You moved through everything, but you didn’t sit with any of it. And over time, that can start to feel like emptiness. Not because your life lacks substance. But because you’re not giving yourself the space to experience it fully.
Leaving space in your day isn’t inefficient—it’s necessary
This is the shift that takes time. Reframing empty space not as something to fill, but as something to allow. Because those unclaimed moments—the ones you instinctively try to eliminate—are where a different kind of experience happens.
Reflection. Processing. Awareness.
They’re where you actually notice how you feel, what you want, what’s been building beneath the surface. And without them, everything just keeps moving.
You don’t have to stop doing—you just have to stop filling everything
The goal isn’t to become someone who does nothing. Activity isn’t the problem. It’s the absence of space.
You can still have full days. Still be productive. Still enjoy moving through your life in a way that feels engaged and intentional. But when every moment is accounted for, there’s no room for anything else. So the shift isn’t about doing less. It’s about leaving something open.
Final thoughts
People who stack their days with errands, workouts, plans, and projects often look like they have everything together.

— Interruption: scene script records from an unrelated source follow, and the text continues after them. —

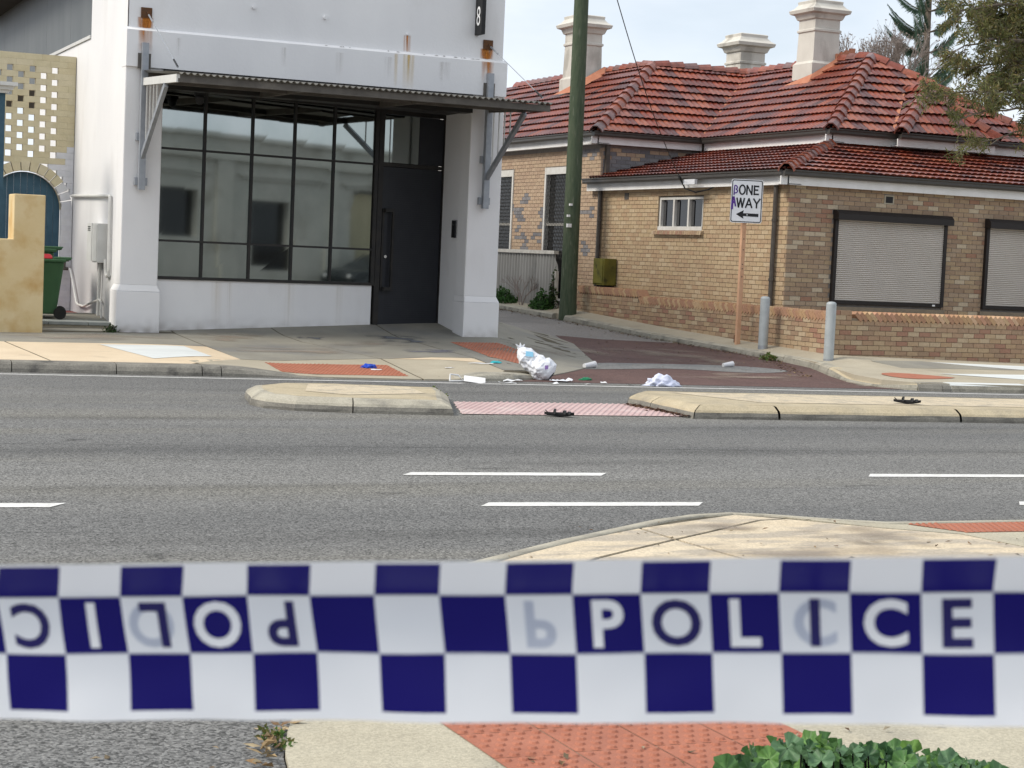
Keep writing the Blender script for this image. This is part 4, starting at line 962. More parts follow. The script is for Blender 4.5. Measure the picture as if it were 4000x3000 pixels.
# ---- gutters, fascias
GP = [(0,0),(.11,0),(.125,.03),(.125,.075),(.14,.09),(.14,.115),(.125,.115),(.11,.09),(0,.09)]
def eave(a, b, out, zt, wallz):
    a, b, out = Vector(a), Vector(b), Vector(out)
    p = MB().sweep(GP, (a.x,a.y,zt-.115), (b.x,b.y,zt-.115), out); p.build('gutter', m_gut, hs)
    q = MB().sweep([(-.03,0),(0,0),(0,.155),(-.03,.155)], (a.x,a.y,zt-.27), (b.x,b.y,zt-.27), out); q.build('fascia', m_fasc, hs)
    s = MB().sweep([(-.30,0),(-.031,0),(-.031,.015),(-.30,.015)], (a.x,a.y,zt-.262), (b.x,b.y,zt-.262), out); s.build('soffit', m_fasc, hs)
O = .02
eave((17.9+.1,36.5,0),(17.9+.1,28.14+.1,0),(-1,0,0),3.54,0); eave((17.9+.1-.14,28.14+.1,0),(29,28.14+.1,0),(0,-1,0),3.54,0)
eave((17.95,49,0),(17.95,35.97,0),(-1,0,0),4.58,0); eave((17.81,35.97,0),(20.60,35.97,0),(0,-1,0),4.58,0)
eave((20.62,35.9,0),(20.62,30.8,0),(-1,0,0),4.58,0); eave((20.48,30.8,0),(27,30.8,0),(0,-1,0),4.58,0)
eave((22.05,30.56,0),(24.5,30.56,0),(0,-1,0),4.58,0)
# ---- downpipes
for pts, r_ in (([(HX-.06,35.98,3.32),(HX-.06,35.98,1.1)], .042), ([(HX-.07,28.74,3.32),(HX-.07,28.74,1.0)], .045)):
    dp = MB().tube(pts, r_, 10).build('downpipe', m_pipe, hs, smooth=False)
    for z in (2.6,1.5): MB().tube([(pts[0][0],pts[0][1],z),(pts[0][0],pts[0][1],z+.05)], r_*1.25, 10).build('pipe_collar', m_pipe, dp)
MB().bar((HX+.12,36.08,4.35),(HX+.12,36.08,3.6),.09,.09).build('downpipe', m_pipe, hs)
# ---- vents
for c, ax in (((HX-.004,34.82,3.14),'x'),((20.36,HYF-.004,3.115),'y')):
    x, y, z = c
    if ax == 'x': MB().box(x-.006,x+.02,y-.10,y+.10,z-.07,z+.07).build('air_vent', m_pipe, hs)
    else:
        v_ = MB().box(x-.11,x+.11,y-.008,y+.02,z-.085,z+.085).build('air_vent', m_beige, hs); MB().box(x-.08,x+.08,y-.012,y,z-.06,z+.06).build('grille', m_black, v_)
# ---- roller shutters on the street front
for s in (S1, S2):
    x0, x1 = HX+s[0], HX+s[1]; sh_ = MB().box(x0+.06,x1-.06,HYF-.005,HYF+.05,1.2,2.72).build('roller_shutter', m_shutf, hs)
    mb = MB().add([(x0-.02,HYF-.19,2.69),(x0-.02,HYF+.01,2.69),(x0-.02,HYF+.01,2.87),(x0-.02,HYF-.13,2.87),(x0-.02,HYF-.19,2.81)], [(0,1,2,3,4)])
    mb = MB(); pr = [(-.19,2.69),(.01,2.69),(.01,2.87),(-.12,2.87),(-.19,2.80)]
    v = [(x,HYF+p[0],p[1]) for x in (x0-.02,x1+.06) for p in pr]; mb.add(v, [(0,1,2,3,4),(9,8,7,6,5)]+[(i,(i+1)%5,5+(i+1)%5,5+i) for i in range(5)]); mb.build('shutter_box', m_shutf, sh_)
    for xx in (x0,x1-.06): MB().box(xx,xx+.07,HYF-.07,HYF+.02,1.12,2.69).build('guide_rail', m_shutf, sh_)
    MB().box(x0+.07,x1-.06,HYF-.065,HYF,1.125,1.185).build('bottom_bar', m_shutf, sh_)
    k = 0; z = 1.188
    while z < 2.69:
        mb = MB(); v = []
        for x in (x0+.065,x1-.055):
            for dy, dz in ((-.034,.0),(-.046,.008),(-.05,.0185),(-.046,.029),(-.034,.036)): v.append((x,HYF+dy,z+dz))
        mb.add(v, [(i,5+i,6+i,i+1) for i in range(4)]); mb.build('slat', m_shut, sh_, fixn=False); z += .037
    MB().box(x1-.25,x1-.19,HYF-.075,HYF-.06,1.14,1.17).build('lock', m_text, sh_)
    MB().box(x0-.05,x1+.05,HYF-.06,HYF+.05,1.0,1.075).build('sill', m_brick if False else m_mortar, hs)
# ---- small window on the lane side
y0, y1, z0, z1 = 31.52, 33.36, 2.46, 3.10
wn_ = MB().box(HX+.09,HX+.11,y0,y1,z0,z1).build('window', m_glassd, hs)
mb = MB()
for ya, yb_ in ((y0,y0+.06),(y1-.06,y1),(y0+.60,y0+.66),(y0+1.21,y0+1.27)): mb.box(HX+.02,HX+.088,ya,yb_,z0,z1)
mb.box(HX+.022,HX+.086,y0+.06,y1-.06,z1-.05,z1-.001).box(HX-.01,HX+.086,y0-.0,y1,z0-.04,z0+.04); mb.build('frame', m_wfr, wn_)
for ya, yb_ in ((y0+.06,y0+.60),(y0+.66,y0+1.21),(y0+1.27,y1-.06)):
    MB().box(HX+.075,HX+.082,yb_-.12,yb_-.02,z0+.06,z1-.08).build('curtain', m_soff, wn_)
mb = MB().box(HX+.0,HX+.12,y1,y1+.012,z0-.04,z1).box(HX,HX+.12,y0-.012,y0,z0-.04,z1); mb.build('reveal', m_mortar, wn_)
for k in range(24):
    y = y0-.08+k*.086; c = R.choice(WALLB); v = []
    MB().add([(HX-.08,y+.004,2.33),(HX-.08,y+.08,2.33),(HX+.05,y+.08,2.33),(HX+.05,y+.004,2.33),(HX-.07,y+.004,2.40),(HX-.07,y+.08,2.40),(HX+.05,y+.08,2.425),(HX+.05,y+.004,2.425)],
             [(3,2,1,0),(4,5,6,7),(0,1,5,4),(1,2,6,5),(2,3,7,6),(3,0,4,7)], 0, (*c,1)).build('sill_brick', m_brick, wn_)
# ---- wing windows with security mesh
for ya, yb_ in ((40.85,42.8),(37.1,39.02)):
    w = MB().box(HX+.1,HX+.12,ya,yb_,.8,3.84).build('window', m_glassd, hs)
    mb = MB().box(HX-.03,HX+.09,yb_-.08,yb_,.8,3.86).box(HX-.03,HX+.09,ya,ya+.08,.8,3.86).box(HX-.028,HX+.088,ya+.08,yb_-.08,3.70,3.858); mb.build('frame', m_wfr, w)
    MB().box(HX+.02,HX+.09,ya+.08,yb_-.08,2.5,2.56).build('sash_rail', m_rail, w)
    mb = MB(); n = 22
    for i in range(-34, n):
        pass
    st_ = .085; zb_, zt_ = 1.7, 3.70; L_ = zt_-zb_; W_ = yb_-ya-.16
    for sg in (1,-1):
        c = -L_*.5
        while c < W_+L_*.5:
            # strand y = c + sg*.5*(z-zb)
            if sg == 1: za, zc_ = max(0, -c/.5), min(L_, (W_-c)/.5)
            else: za, zc_ = max(0, (c-W_)/.5), min(L_, c/.5)
            if zc_-za > .03:
                p = Vector((HX+.0+.004*sg, ya+.08+c+sg*.5*za, zb_+za)); q = Vector((HX+.0+.004*sg, ya+.08+c+sg*.5*zc_, zb_+zc_))
                mb.bar(p, q, .007, .007, (1,0,0))
            c += st_
    mb.build('security_mesh', m_mesh, w)
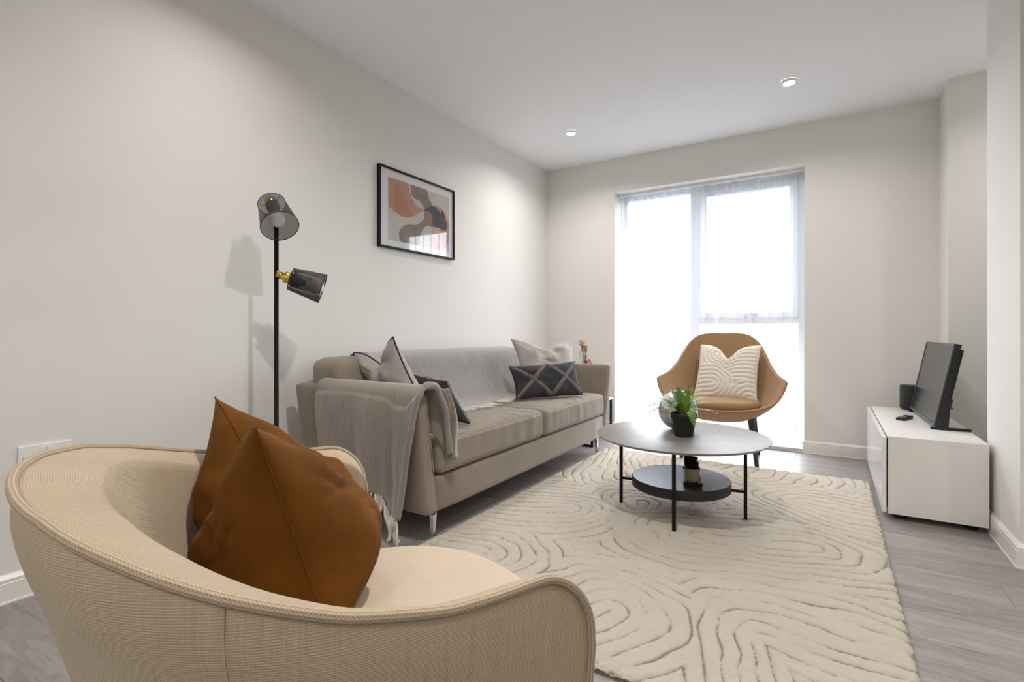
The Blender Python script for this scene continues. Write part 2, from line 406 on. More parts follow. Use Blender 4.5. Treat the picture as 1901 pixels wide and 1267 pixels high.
# ================================================================ rug
def make_rug():
    x0, x1, y0, y1 = -1.475, .20, 1.285, 3.745; st = .0045
    nx = int((x1-x0)/st)+1; ny = int((y1-y0)/st)+1
    X, Y = np.meshgrid(np.linspace(x0, x1, nx), np.linspace(y0, y1, ny), indexing='ij')
    def smooth_noise(sc, seed):
        rs = np.random.RandomState(seed); gx = int((x1-x0)/sc)+3; gy = int((y1-y0)/sc)+3
        g = rs.rand(gx, gy)*2-1; fx = (X-x0)/sc; fy = (Y-y0)/sc
        ix = fx.astype(int); iy = fy.astype(int); tx = fx-ix; ty = fy-iy; tx = tx*tx*(3-2*tx); ty = ty*ty*(3-2*ty)
        return (g[ix, iy]*(1-tx)*(1-ty)+g[ix+1, iy]*tx*(1-ty)+g[ix, iy+1]*(1-tx)*ty+g[ix+1, iy+1]*tx*ty)
    wx = X+.085*smooth_noise(.38, 1)+.016*smooth_noise(.09, 5); wy = Y+.085*smooth_noise(.38, 2)+.016*smooth_noise(.09, 6)
    cores = CORES
    D = None
    for (ax, ay, bx, by, o) in cores:
        vx, vy = bx-ax, by-ay; L2 = vx*vx+vy*vy+1e-9
        t = np.clip(((wx-ax)*vx+(wy-ay)*vy)/L2, 0, 1)
        d = np.hypot(wx-ax-t*vx, wy-ay-t*vy)+o
        D = d if D is None else np.minimum(D, d)
    per = .062; fr = D/per-np.floor(D/per); g = np.minimum(fr, 1-fr)*per   # metres to the nearest groove
    brk = np.clip(.62+.8*smooth_noise(.10, 9)+.35*smooth_noise(.02, 10), .1, 1)
    Z = .019-.0095*np.exp(-(g/.0036)**2)*brk-.003*np.exp(-(g/.012)**2)
    Z += .0016*smooth_noise(.012, 11)+.0011*smooth_noise(.0065, 12)+.0018*smooth_noise(.05, 13)+np.random.rand(nx, ny)*.0016
    edge = np.minimum(np.minimum(X-x0, x1-X), np.minimum(Y-y0, y1-Y)); Z -= .007*np.exp(-(edge/.006)**2)
    # ragged pile at the border
    XX = X.copy(); YY = Y.copy(); rs = np.random.RandomState(4)
    jag = lambda n: rs.rand(n)*.006
    gy = np.exp(-(g/.004)**2)
    XX[0, :] -= jag(ny)-.008*gy[0]; XX[-1, :] += jag(ny)*.4; YY[:, 0] -= jag(nx); YY[:, -1] += jag(nx)*1.2-.008*gy[:, -1]
    Z = np.maximum(Z, .006)
    V = np.stack([XX, YY, Z], -1).reshape(-1, 3)
    idx = np.arange(nx*ny).reshape(nx, ny)
    F = np.stack([idx[:-1, :-1], idx[1:, :-1], idx[1:, 1:], idx[:-1, 1:]], -1).reshape(-1, 4)
    ring = np.r_[idx[:, 0], idx[-1, 1:], idx[-2::-1, -1], idx[0, -2:0:-1]]
    B = V[ring].copy(); B[:, 2] = .001; nb = len(ring); base = len(V); V = np.r_[V, B]
    k = np.arange(nb); F = np.r_[F, np.stack([ring[k], base+k, base+(k+1) % nb, ring[(k+1) % nb]], -1)[:, ::-1][:, [0, 1, 2, 3]]]
    me = bpy.data.meshes.new('rug'); me.vertices.add(len(V)); me.vertices.foreach_set('co', V.astype(np.float32).ravel())
    me.loops.add(F.size); me.loops.foreach_set('vertex_index', F.astype(np.int32).ravel()); me.polygons.add(len(F)); me.polygons.foreach_set('loop_start', np.arange(0, F.size, 4, dtype=np.int32))
    me.update(calc_edges=True); me.validate()
    me.polygons.foreach_set('use_smooth', [True]*len(me.polygons))
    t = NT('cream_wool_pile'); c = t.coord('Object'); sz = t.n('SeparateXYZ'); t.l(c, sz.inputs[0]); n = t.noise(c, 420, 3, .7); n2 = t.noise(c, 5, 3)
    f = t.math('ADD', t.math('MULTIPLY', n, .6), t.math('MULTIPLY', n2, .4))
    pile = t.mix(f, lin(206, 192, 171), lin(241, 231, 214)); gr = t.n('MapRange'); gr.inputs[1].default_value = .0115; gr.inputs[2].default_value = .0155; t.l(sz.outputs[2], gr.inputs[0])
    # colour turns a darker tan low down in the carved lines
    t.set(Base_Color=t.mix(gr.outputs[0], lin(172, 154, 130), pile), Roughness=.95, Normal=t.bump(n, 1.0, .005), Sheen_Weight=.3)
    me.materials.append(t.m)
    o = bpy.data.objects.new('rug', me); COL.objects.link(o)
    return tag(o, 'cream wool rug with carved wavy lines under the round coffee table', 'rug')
#  core segments of the carved fingerprint pattern (ax, ay, bx, by, offset)
CORES = [(-.152, 1.609, -.05, 1.25, .0), (-.152, 1.609, .35, 1.60, .0), (-.66, 1.52, -.90, 1.20, .0), (-1.55, 2.22, -1.17, 2.29, .0), (-.474, 2.34, -.02, 2.50, .012),
         (-.80, 2.55, -.83, 2.62, .03), (-.05, 3.12, .35, 3.02, .0), (-1.02, 3.20, -1.12, 3.85, .0), (-.36, 3.50, -.30, 3.85, .01), (-1.5, 1.55, -1.22, 1.72, .03)]
make_rug()

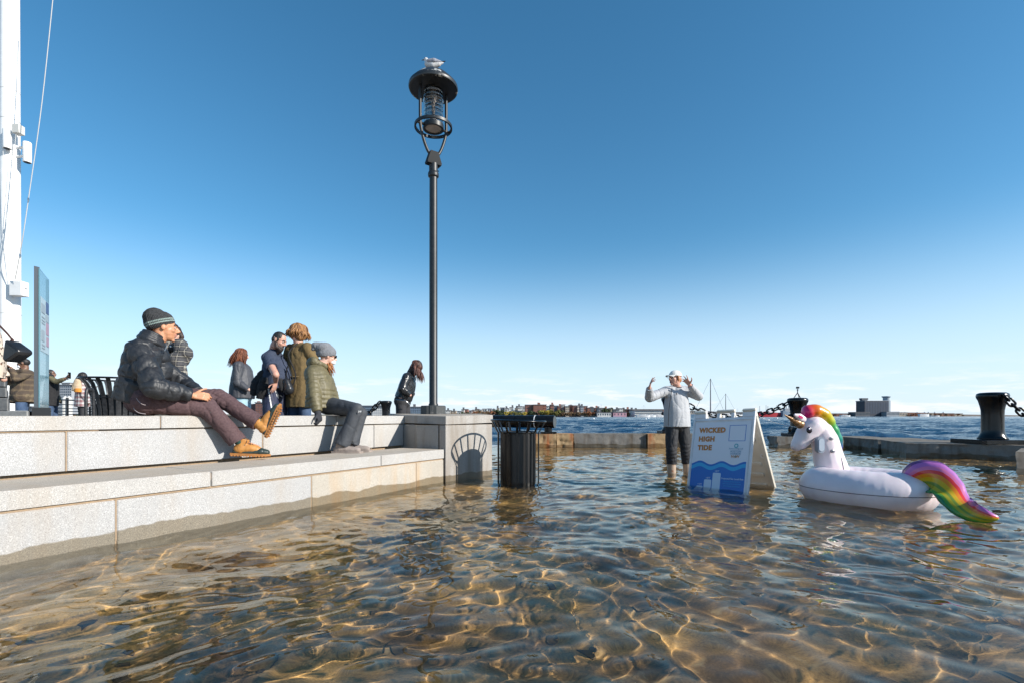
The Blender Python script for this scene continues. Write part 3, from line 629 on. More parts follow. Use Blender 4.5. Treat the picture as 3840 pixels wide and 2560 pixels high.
# ---------------------------------------------------------------- far shore
SH = 420.
def shore_z(Y): return EYE-(1563-HY)/F*Y
def wall_block(mb, px0, px1, pyt, Y, D, zb=-1):
    x0, x1 = (px0-1920)/F*Y, (px1-1920)/F*Y; zt = EYE+(HY-pyt)/F*Y
    mb.box(((x0+x1)/2, Y+D/2, (zb+zt)/2), (x1-x0, D, zt-zb)); return x0, x1, zt
WM = [mat('window_dark_glass', (.05, .07, .09), .15)]
BC = {'brick': noise_mat('red_brick_far', (.30, .13, .09), (.24, .10, .07), .9, .5, 0), 'white': noise_mat('white_clapboard', (.72, .70, .66), (.6, .58, .55), .8, .3, 0),
      'grey': noise_mat('grey_render', (.30, .32, .35), (.36, .37, .38), .8, .3, 0), 'tan': noise_mat('tan_render', (.48, .40, .31), (.42, .35, .28), .8, .3, 0),
      'dark': noise_mat('dark_cladding', (.09, .10, .11), (.13, .13, .14), .8, .3, 0), 'blue': noise_mat('blue_grey_cladding', (.16, .22, .30), (.20, .26, .33), .6, .3, 0),
      'pink': noise_mat('pink_mural_wall', (.5, .28, .32), (.3, .4, .6), .8, .06, 0, lo=.45, hi=.55), 'slate': noise_mat('slate_roof', (.12, .12, .13), (.18, .17, .17), .8, .4, 0), 'rust': noise_mat('rust_brick_low', (.30, .13, .07), (.24, .12, .08), .9, .3, 0)}
def building(px0, px1, pyt, Y, kind, label, D=14, rows=4, cols=6, roof=None, wfrac=.5, cat='building', base=0.):
    x0, x1 = (px0-1920)/F*Y, (px1-1920)/F*Y; t = thing('building', label, cat, ((x0+x1)/2, Y, 0), 'buildings along the far shore')
    mb = MB(); _, _, zt = wall_block(mb, px0, px1, pyt, Y, D); mb.build('wall', BC[kind], t)
    w = (x1-x0)/cols; h = (zt-base-.5)/rows; mb = MB()
    for i in range(cols):
        for j in range(rows):
            mb.box((x0+w*(i+.5), Y-.02, base+.4+h*(j+.55)), (w*wfrac, .16, h*.5))
    tag(mb.build('window_rows', WM[0], t), kind='stuff')
    mb = MB()
    if roof == 'gable':
        h_ = (x1-x0)*.30; vs = [(x0-.3, Y-.3, zt), (x1+.3, Y-.3, zt), (x1+.3, Y+D, zt), (x0-.3, Y+D, zt), ((x0+x1)/2, Y-.3, zt+h_), ((x0+x1)/2, Y+D, zt+h_)]
        mb.add(vs, [(0, 1, 4), (2, 3, 5), (1, 2, 5, 4), (3, 0, 4, 5), (3, 2, 1, 0)])
    else: mb.box(((x0+x1)/2, Y+D/2, zt+.25), (x1-x0+.6, D+.6, .5))
    rf = mb.build('roof', BC['slate'], t)
    if roof != 'plain' and cols > 2:
        mb = MB(); xx = x0+(x1-x0)*random.uniform(.2, .8); mb.box((xx, Y+D/2, zt+1.2), (1.6, 1.4, 2.2)); mb.build('chimney', BC['dark'] if kind != 'brick' else BC['brick'], rf)
    return t
Yb = 420.
cn = {'brick': 'red brick', 'white': 'white', 'grey': 'grey', 'tan': 'tan', 'dark': 'dark', 'blue': 'blue grey', 'rust': 'rust brown', 'pink': 'pink and blue'}
building(1970, 1999, 1517, Yb, 'brick', 'left wing of the long red brick warehouse on the far shore', 16, 5, 5, 'plain', .3)
building(2000, 2036, 1516.5, Yb-2, 'brick', 'middle wing of the long red brick warehouse with a small roof turret', 16, 6, 8, None, .28)
building(2037, 2049, 1516.5, Yb, 'brick', 'narrow right wing of the long red brick warehouse', 16, 5, 3, 'plain', .28)
rr = random.Random(17); px = 2051; k = 0
kinds = ['white', 'brick', 'grey', 'brick', 'white', 'tan', 'brick', 'brick', 'white', 'grey', 'brick', 'brick', 'dark', 'brick', 'grey', 'white', 'brick', 'tan', 'white', 'grey', 'white', 'tan', 'brick', 'white', 'grey', 'tan', 'white', 'grey', 'dark', 'white']
side = ['right of the brick warehouse', 'above the russet trees', 'above the marina', 'left of the marina building']
while px < 2400 and k < 30:
    w_ = rr.uniform(9, 15); top = (1519 if px < 2175 else 1524+(px-2175)*.05)+rr.uniform(-3, 4)
    sd_ = side[0] if px < 2130 else side[1] if px < 2220 else side[2] if px < 2310 else side[3]
    building(px, px+w_, top, Yb+rr.uniform(4, 30), kinds[k], f'{cn[kinds[k]]} house {sd_}, {["first", "second", "third", "fourth", "fifth", "sixth", "seventh"][k % 7]} in row', 10, rr.choice((4, 5)), rr.choice((2, 3)), rr.choice(('gable', None, None)), .42, 'house')
    px += w_*rr.uniform(.95, 1.15); k += 1
px = 1672; k = 0; kk = ['white', 'tan', 'white', 'white', 'brick', 'grey', 'white', 'tan', 'white', 'white', 'grey', 'white', 'tan', 'grey', 'white', 'white', 'tan', 'white', 'grey', 'white', 'tan', 'white']
while px < 1966 and k < 22:
    w_ = rr.uniform(9, 19); top = 1540-(px-1672)*.055+rr.uniform(-3, 3)
    building(px, px+w_, top, Yb+rr.uniform(0, 30), kk[k], f'{cn[kk[k]]} hillside house {"right of the lamp base" if px < 1760 else "behind the autumn trees" if px < 1880 else "left of the brick warehouse"}, {["first", "second", "third", "fourth", "fifth", "sixth", "seventh", "eighth"][k % 8]} of its row', 10, 3, rr.choice((2, 3)), rr.choice(('gable', None)), .42, 'house')
    px += w_*rr.uniform(1., 1.35); k += 1
building(2380, 2482, 1538, Yb-10, 'white', 'long low white marina building on the far shore', 20, 3, 22, 'plain', .7)
building(2360, 2520, 1534, Yb+14, 'rust', 'long red brown shed behind the white marina building', 20, 2, 20, 'plain', .5)
building(2300, 2350, 1544.5, Yb-12, 'pink', 'low shed with pink and blue mural on the far shore', 10, 1, 4, 'plain', .2)
building(2240, 2292, 1546, Yb-12, 'white', 'low white boathouse beside the pink mural shed', 10, 1, 6, 'plain', .5)
building(2560, 2640, 1540, Yb+10, 'tan', 'tan waterfront building behind the woman in the cap', 20, 2, 12, 'plain', .5)
building(2640, 2790, 1545, Yb+20, 'dark', 'long dark waterfront shed behind the sandwich board', 20, 2, 20, 'plain', .4)
building(2790, 2925, 1547, Yb+40, 'grey', 'long grey pier shed behind the red ships', 20, 2, 18, 'plain', .4)
building(1353, 1432, 1521, 330, 'blue', 'blue grey glass apartment block beyond the olive jacket person', 20, 5, 10, None, .7)
building(1395, 1440, 1526, 320, 'white', 'white apartment block beside the distant bollard', 12, 5, 6, 'plain', .4)
building(1528, 1582, 1525, 330, 'blue', 'blue grey apartment block between the leather jacket woman and lamp base', 20, 5, 8, None, .7)
building(930, 957, 1515, 300, 'brick', 'lower brick apartment block beyond the jeans of the red haired woman', 16, 8, 5, None, .45)
building(957, 984, 1509, 298, 'brick', 'taller brick apartment block beside the bearded man', 16, 9, 5, None, .45)
building(862, 900, 1520, 310, 'tan', 'tan apartment block beyond the seated man boots', 16, 5, 4, None, .45)
building(205, 268, 1443, 260, 'grey', 'tall grey concrete apartment tower beyond the railing', 16, 12, 9, None, .5)
building(232, 262, 1436, 266, 'white', 'pale upper floors rising behind the grey apartment tower', 12, 12, 5, 'plain', .5)
building(60, 118, 1524, 300, 'dark', 'low dark waterfront block left of the glass panel', 16, 3, 6, 'plain', .4)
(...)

And in many ways, they do. They’re capable. Organized. Efficient with their time. But sometimes, that constant movement isn’t about maximizing life. It’s about staying just ahead of it.
Because when there’s no unclaimed space, there’s nothing to catch up with you. No thoughts you haven’t processed. No feelings you haven’t sat with. No questions you haven’t answered. And that can feel safer. But it also means missing something. The parts of your life that only show up when you slow down enough to notice them. And once you see that, the empty space you used to avoid starts to feel different. Not like something you need to fill. But like something you might actually need.